There were many backstage melodramas, musical or otherwise, made in the pre-code era, but if one of those pictures could be called the Showgirls of its time it would be this M-G-M Marion Davies Production directed by Edmund Goulding -- not because it's any more sexualized than its contemporaries, since it actually skips the opportunity to give us an overly erotic or salacious musical number, but because of its undercurrent of violence and its focus on the love-hate relationship between two ambitious women. Two women, Anita Loos and Frances Marion, collaborated on the script, and perhaps for that reason Blondie seems freer in portraying the extremes of female fremnity. It's basically the story of two girls trying to get out of their dead-end slum neighborhood by becoming showgirls. Lottie (Billie Dove) makes it first, inspiring Blondie (Davies), increasingly suffocated in her crowded household, to make her own try. These girls are trash, culturally if not morally. They're best friends but fight each other like sailors, oscillating between mutual admiration and violent jealousy. Their brawl in a tenement hallway, broken up when ZaSu Pitts, playing Blondie's older sister, clobbers both of them with her handbag, is only a warmup.

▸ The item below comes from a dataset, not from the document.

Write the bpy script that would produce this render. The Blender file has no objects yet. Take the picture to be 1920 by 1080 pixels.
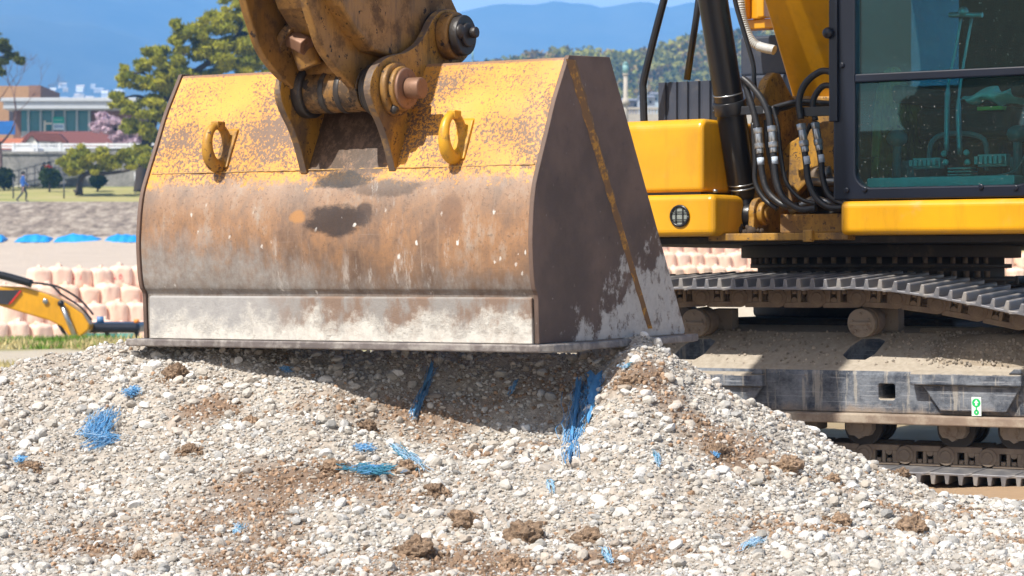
import bpy, bmesh, math, random
import numpy as np
from mathutils import Matrix, Vector, noise as mnoise
R = math.radians
random.seed(7); rng = np.random.default_rng(7)
S = bpy.context.scene; C = S.collection

# ---------------------------------------------------------------- camera, world, sun, exposure
EYE = 0.89; F = 4800.0; CX = 960.0; HY = 520.0
cam = bpy.data.cameras.new("camera"); camo = bpy.data.objects.new("camera", cam); C.objects.link(camo)
camo.location = (0, 0, EYE); camo.rotation_euler = (R(90), 0, 0)
cam.sensor_width = 36; cam.lens = 90; cam.shift_y = -20/1920; cam.clip_start = 0.5; cam.clip_end = 20000
cam.dof.use_dof = True; cam.dof.focus_distance = 9.8; cam.dof.aperture_fstop = 9
S.camera = camo
SUN_EL = 52; SUN_AZ = math.atan2(-0.85, -0.56)         # horizontal direction towards the sun
sx, sy = -0.66, -0.75
n_ = math.hypot(sx, sy); sx /= n_; sy /= n_
W = bpy.data.worlds.new("World"); S.world = W; W.use_nodes = True
wn = W.node_tree; bg = wn.nodes['Background']
sky = wn.nodes.new('ShaderNodeTexSky'); sky.sky_type = 'NISHITA'; sky.sun_disc = False
sky.sun_elevation = R(SUN_EL); sky.sun_rotation = math.atan2(sx, sy); sky.air_density = 1.0; sky.dust_density = 2.5
# low cloud bank over the mountains
_tc = wn.nodes.new('ShaderNodeTexCoord'); _mp = wn.nodes.new('ShaderNodeMapping'); _mp.inputs['Scale'].default_value = (3, 3, 14); _nz = wn.nodes.new('ShaderNodeTexNoise'); _nz.inputs['Scale'].default_value = 2.2; _nz.inputs['Detail'].default_value = 7
_sp = wn.nodes.new('ShaderNodeSeparateXYZ'); _mr = wn.nodes.new('ShaderNodeMapRange'); _mr.interpolation_type = 'SMOOTHSTEP'; _m2 = wn.nodes.new('ShaderNodeMapRange'); _m2.interpolation_type = 'SMOOTHSTEP'; _mu = wn.nodes.new('ShaderNodeMath'); _mu.operation = 'MULTIPLY'; _mx = wn.nodes.new('ShaderNodeMix'); _mx.data_type = 'RGBA'
for a_, b_ in ((_tc.outputs['Generated'], _mp.inputs[0]), (_mp.outputs[0], _nz.inputs['Vector']), (_tc.outputs['Generated'], _sp.inputs[0]), (_sp.outputs[2], _mr.inputs[0]), (_nz.outputs['Fac'], _m2.inputs[0]), (_mr.outputs[0], _mu.inputs[0]), (_m2.outputs[0], _mu.inputs[1]), (_mu.outputs[0], _mx.inputs[0]), (sky.outputs[0], _mx.inputs[6]), (_mx.outputs[2], bg.inputs[0])): wn.links.new(a_, b_)
_mr.inputs[1].default_value = .24; _mr.inputs[2].default_value = .09; _m2.inputs[1].default_value = .30; _m2.inputs[2].default_value = .55; _mx.inputs[7].default_value = (11, 11.3, 11.8, 1)
bg.inputs[1].default_value = 0.088
sun = bpy.data.lights.new("sun", 'SUN'); suno = bpy.data.objects.new("sun", sun); C.objects.link(suno)
sun.energy = 4.8; sun.angle = R(0.5); sun.color = (1, .955, .88)
sd = Vector((sx*math.cos(R(SUN_EL)), sy*math.cos(R(SUN_EL)), math.sin(R(SUN_EL))))
suno.rotation_euler = sd.to_track_quat('Z', 'Y').to_euler()
S.view_settings.view_transform = 'Standard'; S.view_settings.look = 'None'
S.view_settings.exposure = 0.46; S.cycles.volume_bounces = 2; S.view_settings.gamma = 1

# ---------------------------------------------------------------- frames and pixel help (used to measure, everything is real size)
class Fr:
    def __init__(s, ox, oy, th):
        s.ox, s.oy = ox, oy; s.c, s.s = math.cos(R(th)), math.sin(R(th))
        s.M = Matrix.Translation((ox, oy, 0)) @ Matrix.Rotation(-R(th), 4, 'Z')
    def L(s, p):
        x, y = p[0]-s.ox, p[1]-s.oy; return (x*s.c-y*s.s, x*s.s+y*s.c, p[2])
    def ray(s, px, py, ax, v):
        a = s.L((0, 0, EYE)); b = s.L(((px-CX)/F, 1, EYE+(HY-py)/F)); t = (v-a[ax])/(b[ax]-a[ax])
        return tuple(a[i]+(b[i]-a[i])*t for i in range(3))
    def Y(s, px, py, v): return s.ray(px, py, 1, v)
    def X(s, px, py, v): return s.ray(px, py, 0, v)
    def Z(s, px, py, v): return s.ray(px, py, 2, v)
    def yz(s, px, py, v): q = s.X(px, py, v); return (q[1], q[2])
    def xz(s, px, py, v): q = s.Y(px, py, v); return (q[0], q[2])
WF = Fr(0, 0, 0)
def at(px, py, Y): return Vector(((px-CX)/F*Y, Y, EYE+(HY-py)/F*Y))
BF = Fr(.093, 8.9, 30); TF = Fr(1.733, 11.24, 29); UF = Fr(1.808, 12.57, 33)

# ---------------------------------------------------------------- mesh builder
class MB:
    def __init__(s): s.v = []; s.f = []; s.m = []; s.sm = []
    def add(s, vs, fs, m=0, sm=False):
        b = len(s.v); s.v += [tuple(v) for v in vs]
        for f in fs: s.f.append([i+b for i in f]); s.m.append(m); s.sm.append(sm)
        return s
    def box(s, x0, x1, y0, y1, z0, z1, m=0):
        return s.add([(x0,y0,z0),(x1,y0,z0),(x1,y1,z0),(x0,y1,z0),(x0,y0,z1),(x1,y0,z1),(x1,y1,z1),(x0,y1,z1)],
                     [(0,3,2,1),(4,5,6,7),(0,1,5,4),(1,2,6,5),(2,3,7,6),(3,0,4,7)], m)
    def prism(s, pts, a0, a1, ax=0, m=0, sm=False):
        """polygon in the two other axes, extruded along ax"""
        n = len(pts)
        def mk(p, a):
            return (a,p[0],p[1]) if ax == 0 else ((p[0],a,p[1]) if ax == 1 else (p[0],p[1],a))
        vs = [mk(p, a0) for p in pts]+[mk(p, a1) for p in pts]
        s.add(vs, [list(range(n))[::-1], list(range(n, 2*n))], m)
        b = len(s.v)-2*n
        for i in range(n):
            j = (i+1) % n; s.f.append([b+i, b+j, b+n+j, b+n+i]); s.m.append(m); s.sm.append(sm)
        return s
    def cyl(s, p0, p1, r0, r1=None, n=24, m=0, cap=True):
        if r1 is None: r1 = r0
        p0, p1 = Vector(p0), Vector(p1); d = (p1-p0).normalized()
        u = d.orthogonal().normalized(); w = d.cross(u); vs = []
        for p, r in ((p0, r0), (p1, r1)):
            vs += [p+(u*math.cos(2*math.pi*i/n)+w*math.sin(2*math.pi*i/n))*r for i in range(n)]
        s.add(vs, [(i, (i+1) % n, n+(i+1) % n, n+i) for i in range(n)], m, True)
        if cap:
            b = len(s.v)-2*n; s.f += [list(range(b, b+n))[::-1], list(range(b+n, b+2*n))]; s.m += [m, m]; s.sm += [False, False]
        return s
    def tube(s, pts, r, n=10, m=0, sub=6):
        P = [Vector(p) for p in pts]
        if sub > 1 and len(P) > 2:
            Q = []
            for i in range(len(P)-1):
                a, b, c, d = P[max(i-1, 0)], P[i], P[i+1], P[min(i+2, len(P)-1)]
                for k in range(sub):
                    t = k/sub
                    Q.append(.5*((2*b)+(c-a)*t+(2*a-5*b+4*c-d)*t*t+(3*b-a-3*c+d)*t**3))
            Q.append(P[-1]); P = Q
        rr = r if callable(r) else (lambda t: r)
        u = None; vs = []
        for i, p in enumerate(P):
            d = (P[min(i+1, len(P)-1)]-P[max(i-1, 0)]).normalized()
            u = d.orthogonal().normalized() if u is None else (u-d*u.dot(d)).normalized()
            w = d.cross(u); q = rr(i/(len(P)-1))
            vs += [p+(u*math.cos(2*math.pi*k/n)+w*math.sin(2*math.pi*k/n))*q for k in range(n)]
        fs = [(i*n+k, i*n+(k+1) % n, (i+1)*n+(k+1) % n, (i+1)*n+k) for i in range(len(P)-1) for k in range(n)]
        s.add(vs, fs, m, True); s.add(vs[:n], [list(range(n))[::-1]], m); s.add(vs[-n:], [list(range(n))], m)
        return s
    def sphere(s, c, r, sc=(1, 1, 1), m=0, n=12, jit=0):
        c = Vector(c); vs = []
        for i in range(n//2+1):
            th = math.pi*i/(n//2)
            for k in range(n):
                ph = 2*math.pi*k/n; q = r*(1+jit*(random.random()-.5)*2)
                vs.append(c+Vector((math.sin(th)*math.cos(ph)*sc[0], math.sin(th)*math.sin(ph)*sc[1], math.cos(th)*sc[2]))*q)
        return s.add(vs, [(i*n+k, (i+1)*n+k, (i+1)*n+(k+1) % n, i*n+(k+1) % n) for i in range(n//2) for k in range(n)], m, True)
    def mesh(s, name, mats):
        me = bpy.data.meshes.new(name); me.from_pydata(s.v, [], s.f); me.update()
        for m in (mats if isinstance(mats, (list, tuple)) else [mats]): me.materials.append(m)
        me.polygons.foreach_set('material_index', s.m); me.polygons.foreach_set('use_smooth', s.sm)
        bm = bmesh.new(); bm.from_mesh(me); bmesh.ops.remove_doubles(bm, verts=bm.verts, dist=1e-6)
        bmesh.ops.recalc_face_normals(bm, faces=bm.faces); bm.to_mesh(me); bm.free()
        return me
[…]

Later, they'll throw each other off a yacht, and in the climactic "ballet" number, in which the cast of their show runs frantically in circles to one of Borodin's Polovtsian dances, Lottie will fling Blondie into the orchestra pit. The object of their rivalry is Robert Montgomery, who seems a rather unworthy idol, but in the end the girls make up (but don't kiss) and Blondie gets the boy.

Goulding seems to have thrived on the contrast in subject matter, having just finished Grand Hotel, which he subjects to parody with a guest-starring Jimmy Durante (apparently playing himself, but what else is new?) in the Barrymore part and Davies aping Garbo for a crowd of partygoers. The slum scenes and the scenes with Blondie's family (led by a gentle yet inflexible James Gleason) are the highlights apart from the Davies-Dove slugfests. They have a convincing cacophonous quality, from the crowded noises of the street to the know-it-all nattering of Blondie's unemployed brother-in-law (Sidney Toler). I now recognize Toler as one of Pre-Code's underrated character actors. His character here is really utterly harmless as well as useless and yet there's something aggressively pathetic about this loser that you wish ZaSu Pitts would brain him with a frying pan any time he opens his mouth. As for her, one of the weird things about this movie is that, amid all the grotesquerie she, skipping most of her usual shtick and apparently finding in George Barnes a very sympathetic cameraman, looks as nearly pretty as I've ever seen her. Nevertheless the picture belongs to those battling tops, Davies and Dove. Blondie belongs on the short list of performances you might use to refute the slanderous legend that Marion Davies was nothing more than the model for Susan Alexander Kane in all that character's absence of talent. Sadly, post-production interference by William Randolph Hearst, the model for Charles Foster Kane, reportedly so disgusted Dove, who he feared would steal the picture from his beloved, that she quit movies altogether. Even with much of her work on the cutting-room floor, posterity, if it's fair, will judge Blondie as a team picture rather than a star vehicle. It also leaves me convinced that, despite their advanced ages, Davies and Dove could take Blondell and Farrell in a fight.